• **SET PROBLEM**
In the records below, find each line containing the word "finishes" and copy it.

--- Start INFORMATION SHOWN ---

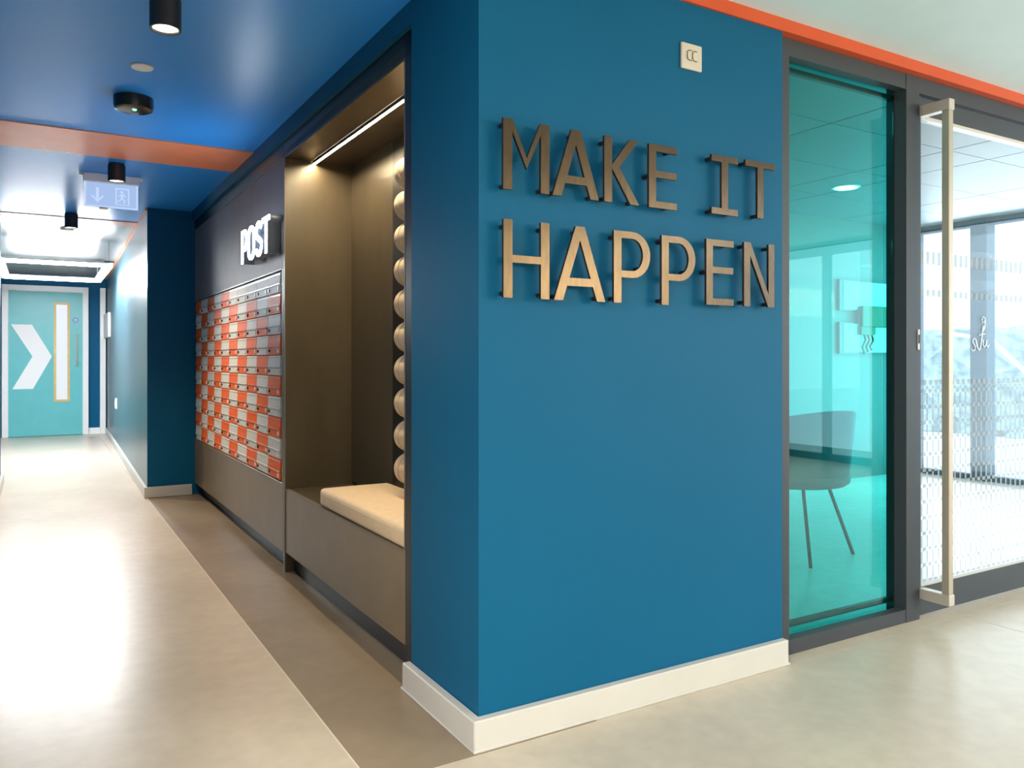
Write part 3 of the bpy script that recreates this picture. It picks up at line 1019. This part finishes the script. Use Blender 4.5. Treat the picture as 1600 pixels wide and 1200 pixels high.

--- End INFORMATION SHOWN ---
--- Start INFORMATION SHOWN ---

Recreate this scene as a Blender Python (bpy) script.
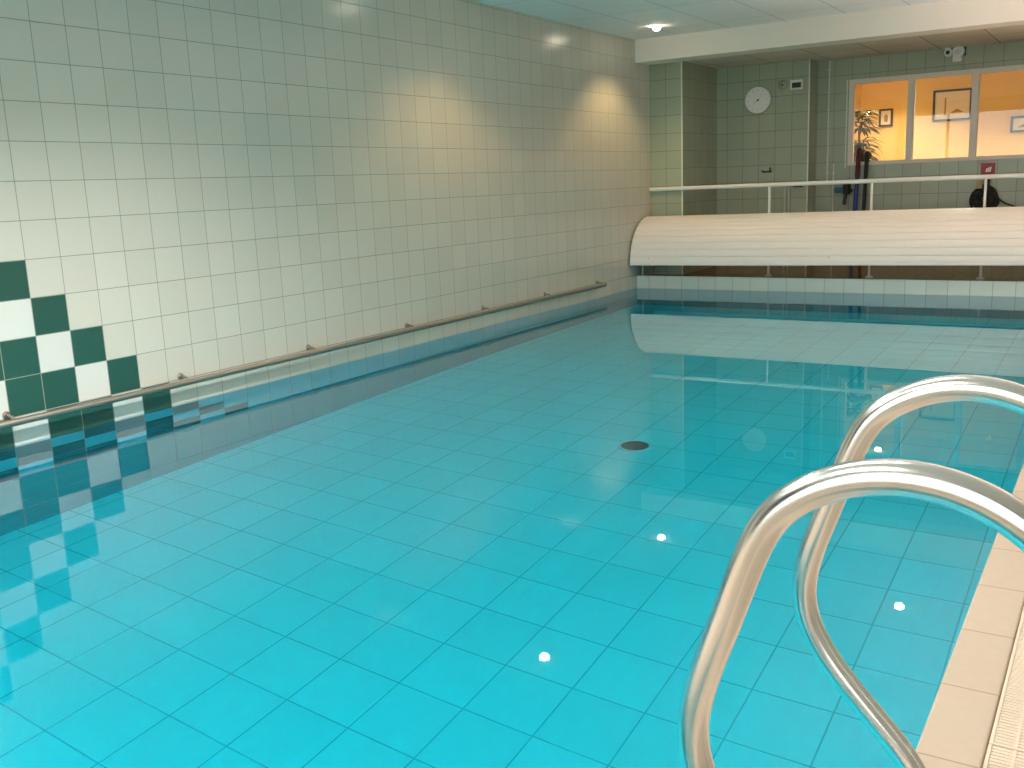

--- End INFORMATION SHOWN ---
--- Start INFORMATION SHOWN ---

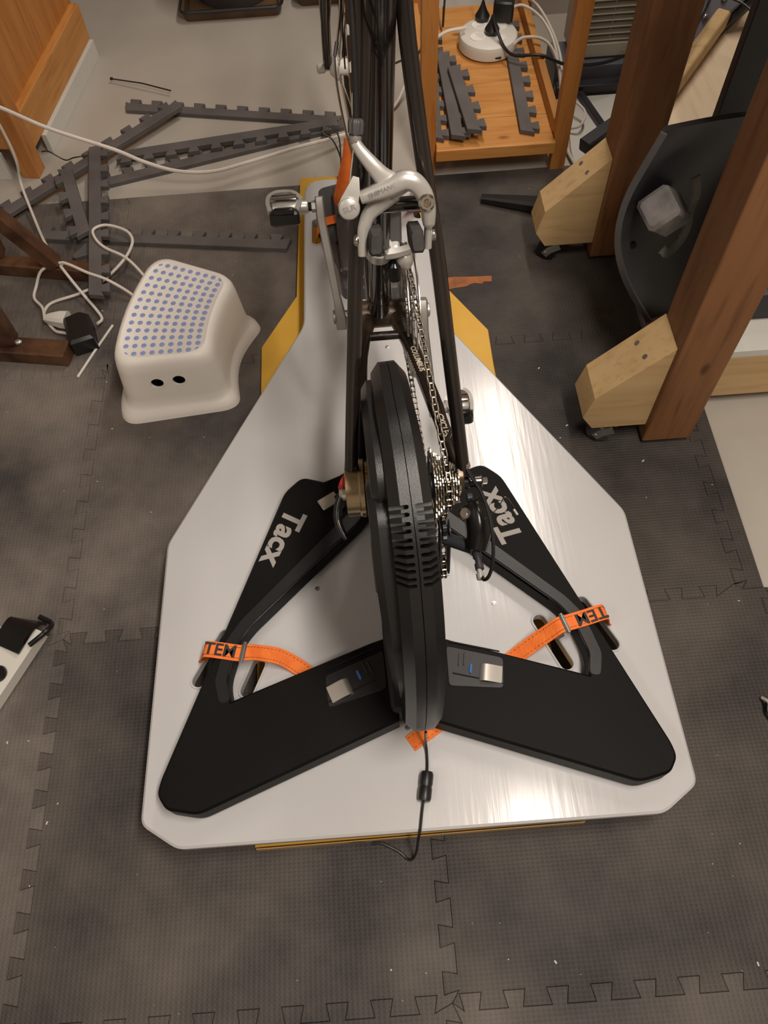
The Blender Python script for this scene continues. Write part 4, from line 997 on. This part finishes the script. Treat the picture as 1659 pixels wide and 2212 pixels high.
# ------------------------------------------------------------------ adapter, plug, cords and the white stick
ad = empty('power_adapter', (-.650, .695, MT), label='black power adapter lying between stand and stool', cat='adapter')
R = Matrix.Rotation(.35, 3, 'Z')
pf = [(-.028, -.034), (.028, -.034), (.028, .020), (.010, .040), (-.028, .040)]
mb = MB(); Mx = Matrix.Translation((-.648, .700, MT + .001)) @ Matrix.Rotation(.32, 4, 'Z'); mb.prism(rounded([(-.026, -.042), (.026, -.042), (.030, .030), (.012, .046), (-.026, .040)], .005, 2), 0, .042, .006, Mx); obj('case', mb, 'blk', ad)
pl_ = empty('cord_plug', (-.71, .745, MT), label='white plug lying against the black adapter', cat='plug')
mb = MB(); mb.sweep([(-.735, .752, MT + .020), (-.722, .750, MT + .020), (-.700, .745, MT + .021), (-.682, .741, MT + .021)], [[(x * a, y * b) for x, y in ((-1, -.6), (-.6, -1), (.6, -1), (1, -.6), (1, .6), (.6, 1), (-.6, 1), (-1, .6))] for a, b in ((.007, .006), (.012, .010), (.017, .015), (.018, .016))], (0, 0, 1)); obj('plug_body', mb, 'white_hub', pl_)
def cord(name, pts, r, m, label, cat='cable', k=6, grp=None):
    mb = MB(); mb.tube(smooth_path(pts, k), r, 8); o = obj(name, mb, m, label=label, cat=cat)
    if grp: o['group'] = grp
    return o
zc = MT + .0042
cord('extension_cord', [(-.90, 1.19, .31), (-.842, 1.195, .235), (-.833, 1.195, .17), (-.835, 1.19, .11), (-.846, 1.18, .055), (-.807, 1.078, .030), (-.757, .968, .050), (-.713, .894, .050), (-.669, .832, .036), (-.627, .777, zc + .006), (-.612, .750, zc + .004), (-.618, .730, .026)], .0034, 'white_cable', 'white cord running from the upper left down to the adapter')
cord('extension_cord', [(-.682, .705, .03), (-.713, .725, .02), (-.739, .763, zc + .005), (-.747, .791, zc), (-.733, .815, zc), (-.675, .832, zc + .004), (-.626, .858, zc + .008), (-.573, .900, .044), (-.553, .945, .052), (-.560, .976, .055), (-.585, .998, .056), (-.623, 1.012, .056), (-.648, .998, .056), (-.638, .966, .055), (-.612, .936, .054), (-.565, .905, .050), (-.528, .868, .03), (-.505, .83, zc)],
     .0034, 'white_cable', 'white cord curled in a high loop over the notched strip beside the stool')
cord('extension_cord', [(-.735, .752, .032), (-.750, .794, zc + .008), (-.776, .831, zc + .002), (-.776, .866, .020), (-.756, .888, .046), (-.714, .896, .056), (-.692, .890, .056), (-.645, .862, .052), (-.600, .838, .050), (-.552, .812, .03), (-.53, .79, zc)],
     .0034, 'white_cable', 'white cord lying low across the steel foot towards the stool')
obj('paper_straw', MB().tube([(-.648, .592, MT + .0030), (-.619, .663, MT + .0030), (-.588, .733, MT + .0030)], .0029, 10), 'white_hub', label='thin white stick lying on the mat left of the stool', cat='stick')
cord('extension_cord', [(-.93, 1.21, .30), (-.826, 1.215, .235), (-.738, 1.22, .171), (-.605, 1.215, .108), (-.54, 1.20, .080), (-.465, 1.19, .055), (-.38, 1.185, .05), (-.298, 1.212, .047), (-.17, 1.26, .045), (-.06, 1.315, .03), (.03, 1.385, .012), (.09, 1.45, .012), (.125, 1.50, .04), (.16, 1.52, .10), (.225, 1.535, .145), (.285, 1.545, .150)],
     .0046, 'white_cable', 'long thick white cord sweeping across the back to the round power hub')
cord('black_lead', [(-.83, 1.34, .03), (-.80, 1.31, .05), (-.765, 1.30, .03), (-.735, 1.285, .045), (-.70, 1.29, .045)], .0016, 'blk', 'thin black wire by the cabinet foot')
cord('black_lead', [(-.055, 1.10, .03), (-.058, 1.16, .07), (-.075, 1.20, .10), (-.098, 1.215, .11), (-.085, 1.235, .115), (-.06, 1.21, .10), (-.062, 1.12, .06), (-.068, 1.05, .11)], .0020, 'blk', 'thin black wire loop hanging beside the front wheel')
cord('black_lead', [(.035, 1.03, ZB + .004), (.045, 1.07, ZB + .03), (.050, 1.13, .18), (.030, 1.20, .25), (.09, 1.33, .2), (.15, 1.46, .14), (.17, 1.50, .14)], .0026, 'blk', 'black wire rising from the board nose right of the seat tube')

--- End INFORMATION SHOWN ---

• **WRITTEN RESPONSE**
Write part 3 of the bpy script that recreates this picture. It picks up at line 1019. This part finishes the script. Use Blender 4.5. Treat the picture as 1600 pixels wide and 1200 pixels high.
The Blender Python script for this scene continues. Write part 4, from line 997 on. This part finishes the script. Treat the picture as 1659 pixels wide and 2212 pixels high.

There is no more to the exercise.